Kids Are All Right

The financial services world can breathe easy once again: the children are going to be OK.

Just a month after the Office of Thrift Supervision made headlines by saying its impending demise could lead to the shutdown of the Small Savers Child Development Center, a day care provider that operates rent-free in its building, the Office of the Comptroller of the Currency has said it will keep the center open.

Reading between the lines, it appeared the OCC didn't know about the issue until the OTS told the school it might have to shut down, sending parents into a panic and sparking immediate lobbying on the issue.

In a letter sent Sept. 17 to Small Savers, John Walsh, the acting comptroller, wrote that "we are very early in the transition process and this is an issue that has only recently come to our attention."

Still, the OCC said it would help the center.

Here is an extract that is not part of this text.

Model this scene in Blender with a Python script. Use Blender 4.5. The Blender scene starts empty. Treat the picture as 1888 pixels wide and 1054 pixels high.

"As we consider the future use of the OTS building, we will be very mindful of the benefits of continued operation of the center," Walsh wrote. "To ensure continuity, we are prepared to enter into an agreement with the Small Savers Center to provide continued access to space for the child care facility after the transfer date."

That Smarts

At a House Financial Services Committee hearing last week, Rep. Bill Posey posed a question about the state of the economy and touched off an exchange about a different question: who is the smartest person alive?

The Florida Republican started by asking Treasury Secretary Tim Geithner whether he believed, like some outside academics, that the recession actually ended already. When Geithner replied that it didn't matter since the economy was still struggling, Posey insisted he answer the question yes or no, declaring that Geithner was the smartest person in the world on such matters. Geithner quickly demurred, saying, "Not a chance," as Chairman Barney Frank got into the act. The Massachusetts Democrat said Posey was trying to trap Geithner, though Posey insisted he was sincere.

"Does the gentleman sincerely believe that the secretary of the Treasury is the smartest man in the world?" Frank asked.

Posey responded, "On this subject, I sure hope he is."

Posey later tried to amend his remark, and named Frank the smartest guy in the world.

Geithner is "the second-smartest man in the world," Posey said to Frank. "You've got to be the smartest."

Frank was not amused.

"No, I would say I might have been, but not after engaging in this conversation," Frank said. "No one would think I was very bright."

'Triple' Play

Frank wasn't the only panel member razzing Republicans last week. Rep. Spencer Bachus, the top GOP lawmaker on the House Financial Services Committee, took a swipe at Delaware Republican Senate candidate Christine O'Donnell.

O'Donnell, a Tea Party candidate who won the Republican primary, caused a stir after she canceled multiple appearances on Sunday morning news shows by claiming she was "triple-booked." She made the claim after it was revealed she had dabbled in witchcraft and — we're just guessing here — probably didn't want to answer questions about it.

Appearing before the National Association of Federal Credit Unions conference, Bachus claimed that he, too, had a packed schedule.

"I was — have you ever heard of the term triple-booked? It's kind of famous this week," Bachus said. "But I was triple-booked this morning. I was supposed to go bike riding with Barney Frank and also I was supposed to go on a picnic with Christine O'Donnell. I chose to be here with y'all."

New Face at CSBS

John Prendergast has joined the Conference of State Bank Supervisors as vice president of nondepository supervision.

Before joining CSBS, Prendergast was chief risk officer for the Massachusetts Division of Banks. He was at the division for 24 years and started as a bank examiner.

At the CSBS, Prendergast will coordinate state supervision of nondepository financial services provides, including mortgage lenders and money-services businesses.

He will work with the Multi-State Mortgage Committee to coordinate examination of these mortgage providers.

Under the Dodd-Frank Act, nondepository financial institutions will get further supervision through risk-based exams from the Consumer Financial Protection Bureau.